The Hidden Machinery: essays on Writing by Margo Livesey

This collection is for writers and those who like to read about books and writing. It’s part a study of literature, part writing class, and part memoir. You can read Livesey’s thoughts on Flaubert and Austen and learn her thoughts on how to create characters and how to write dialogue. Livesey is a beloved writing teacher sharing the wisdom gained by years of teaching.

The Wrong Way to Save Your life: Essays by Megan Stielstra

Here you will find personal essays that cover a range of topics: motherhood, education, art, academia, the internet, and more. It’s personal, smart, moving, and funny, the kind of book that will make you think and feel both, and where the writer feels like she’s keeping you company while you read.

Too Fat, Too Slutty, Too Loud: The Rise and Reign of the Unruly Woman By Anne Helen Peterson

In a similar vein as Sady Doyle’s great 2016 book Trainwreck, this collection looks at women in the public eye. Analyzing figures such as Lena Dunham, Nicki Minaj, and Kim Kardashian, Peterson discusses why we love to hate these powerful, controversial women and what our obsession with celebrity tells us about who we are.

guidebook to relative strangers

Guidebook to Relative Strangers: Journeys Into Race, Motherhood, and History by Camille T. Dungy

Camille Dungy covers a broad range of topics: traveling as a mother, working in the literary world as a woman of color, hiking, visiting slave-trading ports in Ghana, watching her daughter learn language. In every essay, Dungy is incisive and revealing, both of her own experience and of the state of the world as she sees it.

Browse: The World in Bookshops Edited by Henry Hitchings

This one is for bookshop lovers and those who love to read about books (as I do!). Here you will find 15 essays on the significance, function, pleasures, and possibilities of bookstores from around the world. Contributors include Alaa Al Aswany, Michael Dirda, Yiyun Li, Elif Shafak, Ali Smith, and more.

We Were Eight Years in POwer by Ta-Nehisi Coates

A new book by Ta-Nehisi Coates is always an exciting event, and here he is writing about the Obama years. This collection contains work that appeared in magazines to great acclaim and much discussion such as “Fear of a Black President,” and “The Case for Reparations.” It contains eight new essays as well, each of which covers a year of the Obama administration.

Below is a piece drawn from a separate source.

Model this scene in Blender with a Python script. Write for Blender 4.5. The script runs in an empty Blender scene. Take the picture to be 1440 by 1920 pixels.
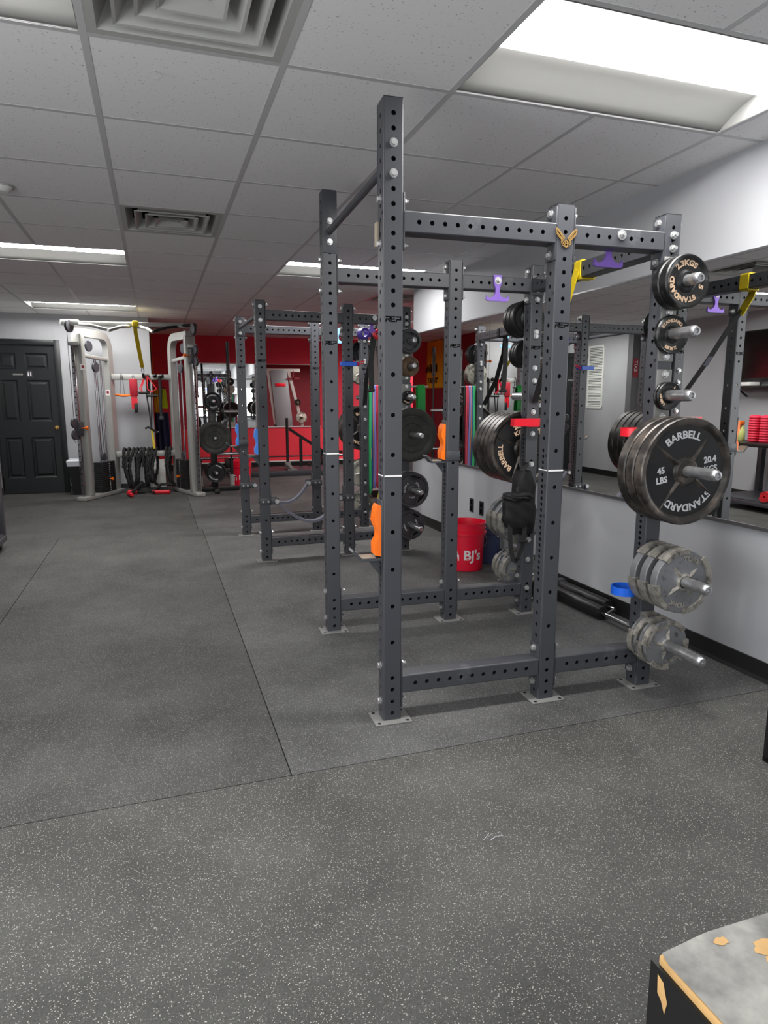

They Can’t Kill Us Until They Kill Us by Hanif Willis-Abdurraqib

These are essays about music, but also about culture, race, and life in America today. Willis-Abdurraqib writes about attending a Bruce Springsteen concert the day after visiting Michael Brown’s grave, what it was like growing up in America in the 1990s, the first time he was thrown on the ground by police officers, and much more.

the origin of others

The Origin of Others by Toni Morrison

These essays began as lectures. They cover history, politics, and literature, including an examination of authors such as Harriet Beecher Stowe, William Faulkner, and Flannery O’Connor. Any book by Toni Morrison is an essential one, and here she delivers the incisive observations about race and American culture we have come to expect from her.

Sunshine State by Sarah Gerard

Like many on this list, Sarah Gerard’s collection has a lot to tell us about America. She focuses on Florida and from there moves into the personal, and into politics, the economy, and the environment. The essays are a mix of reporting, memoir, and cultural critique.

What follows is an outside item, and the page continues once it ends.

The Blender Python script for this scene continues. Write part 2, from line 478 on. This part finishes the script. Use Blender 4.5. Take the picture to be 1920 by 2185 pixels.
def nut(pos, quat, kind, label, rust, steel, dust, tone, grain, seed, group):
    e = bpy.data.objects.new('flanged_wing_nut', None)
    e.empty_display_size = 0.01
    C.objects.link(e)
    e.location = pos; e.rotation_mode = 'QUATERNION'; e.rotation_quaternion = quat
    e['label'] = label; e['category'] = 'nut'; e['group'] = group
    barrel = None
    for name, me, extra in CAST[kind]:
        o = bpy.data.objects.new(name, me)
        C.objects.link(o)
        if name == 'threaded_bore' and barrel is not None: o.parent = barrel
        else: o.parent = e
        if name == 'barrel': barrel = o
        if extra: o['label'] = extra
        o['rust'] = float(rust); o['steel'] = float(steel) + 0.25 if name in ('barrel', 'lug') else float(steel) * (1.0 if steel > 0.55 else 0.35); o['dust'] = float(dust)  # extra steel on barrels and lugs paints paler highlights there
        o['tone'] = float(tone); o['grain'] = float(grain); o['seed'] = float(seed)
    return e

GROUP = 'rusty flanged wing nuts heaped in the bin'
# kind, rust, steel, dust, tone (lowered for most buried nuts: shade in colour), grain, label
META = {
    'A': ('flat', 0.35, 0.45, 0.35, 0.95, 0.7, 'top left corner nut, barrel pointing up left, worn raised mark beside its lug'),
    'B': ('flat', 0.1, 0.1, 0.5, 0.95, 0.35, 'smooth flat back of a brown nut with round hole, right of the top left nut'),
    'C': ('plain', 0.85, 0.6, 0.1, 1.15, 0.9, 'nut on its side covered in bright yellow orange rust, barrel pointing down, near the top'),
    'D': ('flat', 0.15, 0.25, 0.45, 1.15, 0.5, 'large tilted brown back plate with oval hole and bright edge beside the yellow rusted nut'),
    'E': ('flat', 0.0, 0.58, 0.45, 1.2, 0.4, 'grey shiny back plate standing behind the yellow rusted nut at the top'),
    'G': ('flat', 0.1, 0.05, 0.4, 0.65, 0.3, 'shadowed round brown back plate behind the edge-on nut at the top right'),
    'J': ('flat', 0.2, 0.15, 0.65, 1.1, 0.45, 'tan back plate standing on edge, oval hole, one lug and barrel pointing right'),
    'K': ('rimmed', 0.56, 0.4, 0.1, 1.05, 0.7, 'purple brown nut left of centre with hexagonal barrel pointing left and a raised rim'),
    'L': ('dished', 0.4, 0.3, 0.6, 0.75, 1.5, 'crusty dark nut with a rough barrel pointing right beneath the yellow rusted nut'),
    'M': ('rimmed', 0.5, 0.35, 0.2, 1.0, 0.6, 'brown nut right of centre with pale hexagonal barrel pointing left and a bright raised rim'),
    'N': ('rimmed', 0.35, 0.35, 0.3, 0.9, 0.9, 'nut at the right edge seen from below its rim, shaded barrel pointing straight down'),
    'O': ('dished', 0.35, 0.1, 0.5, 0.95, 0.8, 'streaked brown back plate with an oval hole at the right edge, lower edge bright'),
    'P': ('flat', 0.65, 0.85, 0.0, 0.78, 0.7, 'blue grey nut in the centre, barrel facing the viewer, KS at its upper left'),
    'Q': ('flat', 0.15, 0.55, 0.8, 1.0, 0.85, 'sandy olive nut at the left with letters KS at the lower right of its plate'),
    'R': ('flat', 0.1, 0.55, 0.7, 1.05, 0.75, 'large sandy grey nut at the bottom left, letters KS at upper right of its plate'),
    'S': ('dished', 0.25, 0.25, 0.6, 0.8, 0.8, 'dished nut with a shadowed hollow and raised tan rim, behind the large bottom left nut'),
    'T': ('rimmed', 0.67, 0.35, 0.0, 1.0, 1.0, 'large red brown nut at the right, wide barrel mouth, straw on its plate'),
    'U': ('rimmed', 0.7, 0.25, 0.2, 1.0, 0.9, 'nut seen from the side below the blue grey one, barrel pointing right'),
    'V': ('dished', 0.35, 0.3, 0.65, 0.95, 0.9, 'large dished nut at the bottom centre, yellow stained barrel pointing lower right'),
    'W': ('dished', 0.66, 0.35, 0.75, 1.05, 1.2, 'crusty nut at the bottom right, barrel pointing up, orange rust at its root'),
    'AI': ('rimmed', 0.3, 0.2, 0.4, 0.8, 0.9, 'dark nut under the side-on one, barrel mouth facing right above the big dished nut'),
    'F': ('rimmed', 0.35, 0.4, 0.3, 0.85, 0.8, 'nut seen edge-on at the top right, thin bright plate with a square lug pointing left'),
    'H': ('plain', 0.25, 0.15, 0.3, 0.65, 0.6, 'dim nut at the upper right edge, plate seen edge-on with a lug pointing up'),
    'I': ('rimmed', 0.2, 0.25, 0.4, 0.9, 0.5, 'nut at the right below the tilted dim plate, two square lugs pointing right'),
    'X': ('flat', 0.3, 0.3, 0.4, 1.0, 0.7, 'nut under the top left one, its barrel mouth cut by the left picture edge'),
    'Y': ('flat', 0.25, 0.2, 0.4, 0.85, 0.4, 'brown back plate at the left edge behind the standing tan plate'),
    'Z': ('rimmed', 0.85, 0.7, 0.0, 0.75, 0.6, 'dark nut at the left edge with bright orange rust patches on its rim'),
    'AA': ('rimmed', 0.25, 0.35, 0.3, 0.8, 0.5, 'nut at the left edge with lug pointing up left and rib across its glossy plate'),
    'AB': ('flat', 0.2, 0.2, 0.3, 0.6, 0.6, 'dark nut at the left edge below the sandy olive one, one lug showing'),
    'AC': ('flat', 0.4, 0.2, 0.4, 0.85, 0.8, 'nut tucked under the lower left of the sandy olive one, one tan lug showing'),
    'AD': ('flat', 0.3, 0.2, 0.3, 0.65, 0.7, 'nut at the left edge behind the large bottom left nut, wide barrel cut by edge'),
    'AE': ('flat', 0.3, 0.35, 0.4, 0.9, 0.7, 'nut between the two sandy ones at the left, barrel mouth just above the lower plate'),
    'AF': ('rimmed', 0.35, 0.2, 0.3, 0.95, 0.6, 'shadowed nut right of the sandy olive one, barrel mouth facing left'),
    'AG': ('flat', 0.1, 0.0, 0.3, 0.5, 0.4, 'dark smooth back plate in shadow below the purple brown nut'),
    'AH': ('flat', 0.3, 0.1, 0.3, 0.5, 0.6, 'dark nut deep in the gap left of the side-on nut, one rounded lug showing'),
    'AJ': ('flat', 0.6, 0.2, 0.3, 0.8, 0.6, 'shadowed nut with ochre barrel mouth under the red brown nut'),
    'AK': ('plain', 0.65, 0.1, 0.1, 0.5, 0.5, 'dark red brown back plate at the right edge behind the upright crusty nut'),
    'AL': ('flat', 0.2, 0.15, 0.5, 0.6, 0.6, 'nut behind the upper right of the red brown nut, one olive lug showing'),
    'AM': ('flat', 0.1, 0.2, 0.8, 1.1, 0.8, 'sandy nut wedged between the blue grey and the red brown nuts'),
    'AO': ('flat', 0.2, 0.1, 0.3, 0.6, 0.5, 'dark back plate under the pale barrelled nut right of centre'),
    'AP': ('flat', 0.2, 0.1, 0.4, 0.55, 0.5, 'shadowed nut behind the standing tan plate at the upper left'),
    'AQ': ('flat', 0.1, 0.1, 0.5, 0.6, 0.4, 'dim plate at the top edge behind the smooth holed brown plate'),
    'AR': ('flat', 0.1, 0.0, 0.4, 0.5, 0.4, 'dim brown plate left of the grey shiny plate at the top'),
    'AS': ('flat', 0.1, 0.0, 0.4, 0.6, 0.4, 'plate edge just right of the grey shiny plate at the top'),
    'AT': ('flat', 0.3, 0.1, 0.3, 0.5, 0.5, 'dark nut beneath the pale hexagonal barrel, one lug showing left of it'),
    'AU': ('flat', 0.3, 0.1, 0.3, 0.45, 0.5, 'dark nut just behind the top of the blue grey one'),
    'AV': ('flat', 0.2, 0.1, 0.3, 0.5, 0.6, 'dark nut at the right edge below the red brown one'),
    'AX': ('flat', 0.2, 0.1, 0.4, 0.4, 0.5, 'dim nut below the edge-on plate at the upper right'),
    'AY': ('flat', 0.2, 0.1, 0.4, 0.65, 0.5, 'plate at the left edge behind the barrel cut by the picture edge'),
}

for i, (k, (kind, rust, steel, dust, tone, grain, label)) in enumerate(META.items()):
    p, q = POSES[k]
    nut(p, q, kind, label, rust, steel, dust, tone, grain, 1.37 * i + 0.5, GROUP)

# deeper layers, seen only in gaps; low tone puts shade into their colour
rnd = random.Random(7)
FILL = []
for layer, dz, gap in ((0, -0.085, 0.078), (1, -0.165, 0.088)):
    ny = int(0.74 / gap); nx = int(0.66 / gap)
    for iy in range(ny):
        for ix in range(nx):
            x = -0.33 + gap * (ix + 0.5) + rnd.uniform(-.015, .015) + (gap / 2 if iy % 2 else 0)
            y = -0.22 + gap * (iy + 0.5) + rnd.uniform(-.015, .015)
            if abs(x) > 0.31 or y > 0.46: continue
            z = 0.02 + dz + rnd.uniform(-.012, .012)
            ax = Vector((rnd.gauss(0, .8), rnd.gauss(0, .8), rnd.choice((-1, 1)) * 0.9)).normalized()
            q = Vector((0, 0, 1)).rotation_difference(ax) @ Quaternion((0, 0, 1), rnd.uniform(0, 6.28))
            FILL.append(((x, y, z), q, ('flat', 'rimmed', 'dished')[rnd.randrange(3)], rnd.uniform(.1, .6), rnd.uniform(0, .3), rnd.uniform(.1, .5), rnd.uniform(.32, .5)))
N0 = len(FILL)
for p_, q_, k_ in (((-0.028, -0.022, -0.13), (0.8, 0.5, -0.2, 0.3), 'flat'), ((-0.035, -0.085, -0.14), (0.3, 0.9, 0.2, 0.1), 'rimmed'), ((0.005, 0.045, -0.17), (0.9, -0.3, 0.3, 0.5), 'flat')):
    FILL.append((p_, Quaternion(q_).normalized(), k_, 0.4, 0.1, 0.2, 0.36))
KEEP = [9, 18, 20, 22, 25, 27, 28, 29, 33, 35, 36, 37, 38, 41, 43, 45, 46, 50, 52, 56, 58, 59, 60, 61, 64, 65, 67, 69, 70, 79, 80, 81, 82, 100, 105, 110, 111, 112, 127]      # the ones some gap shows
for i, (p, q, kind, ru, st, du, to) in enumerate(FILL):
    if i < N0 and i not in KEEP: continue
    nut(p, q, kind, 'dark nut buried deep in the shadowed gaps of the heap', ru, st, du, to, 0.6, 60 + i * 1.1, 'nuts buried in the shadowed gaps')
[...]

Somebody with a little hammer: Essays by Mary Gaitskill

Mary Gaitskill is known for her novels Veronica, Two Girls Fat and Thin, and others, and now we have her first essay collection. These pieces were written over the course of a couple decades and cover a range of topics including books and authors; musicians, artists, and celebrities; and cultural and political movements and debates.

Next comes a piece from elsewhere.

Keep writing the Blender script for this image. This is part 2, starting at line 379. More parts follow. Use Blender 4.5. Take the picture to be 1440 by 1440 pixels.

Bitch Doctrine: Essays for Dissenting Adults by Laurie Penny

Here’s a collection for anyone who wants to read a series of smart, provocative essays on feminism today, including subjects such as the 2016 election, online harassment, being a woman writer, transgender rights, and more. Laurie Penny makes a fiercely intelligent companion in our quest to understand feminism and contemporary culture.

Women Writing Resistance: Essays on Latin America and the Caribbean Edited by Jennifer Browdy

This collection contains the work of 16 writers including Julia Alvarez, Edwidge Danticat, Jamaica Kincaid, Gloria Anzaldua, and more. It contains both poetry and essays on the topic of resistance: how women can collaborate across race and class boundaries to fight patriarchy and white supremacy.

Too Much and Not the MOod by Durga Chew-Bose

Full of examples of what gets called the “lyric essay,” this book is varied in subject matter and beautifully written. It opens with a long essay called “Heart Museum” that takes us into Chew-Bose’s life and around the world, and from there moves to shorter essays on family, identity, race, and culture.

Everwhere Home: A Life in Essays by Fenton Johnson

Fenton Johnson’s subjects include sexuality, religion, art, basketball, and more. The essays are also about travel: he wanders from Kentucky to San Francisco to Paris to Calcutta. It’s a collection of pieces that appeared in places like Harper’s as well as new work.

One Day We’ll All Be Dead and None of This Will matter by Scaachi Koul

If you’re in the mood for some humorous essays, this is the book for you: a debut collection that touches on race and culture, gender roles, parents, the internet, and more. She will make you laugh as she tells personal stories and analyzes what it’s like to grow up shaped by two cultures, Western (Canadian) and Indian.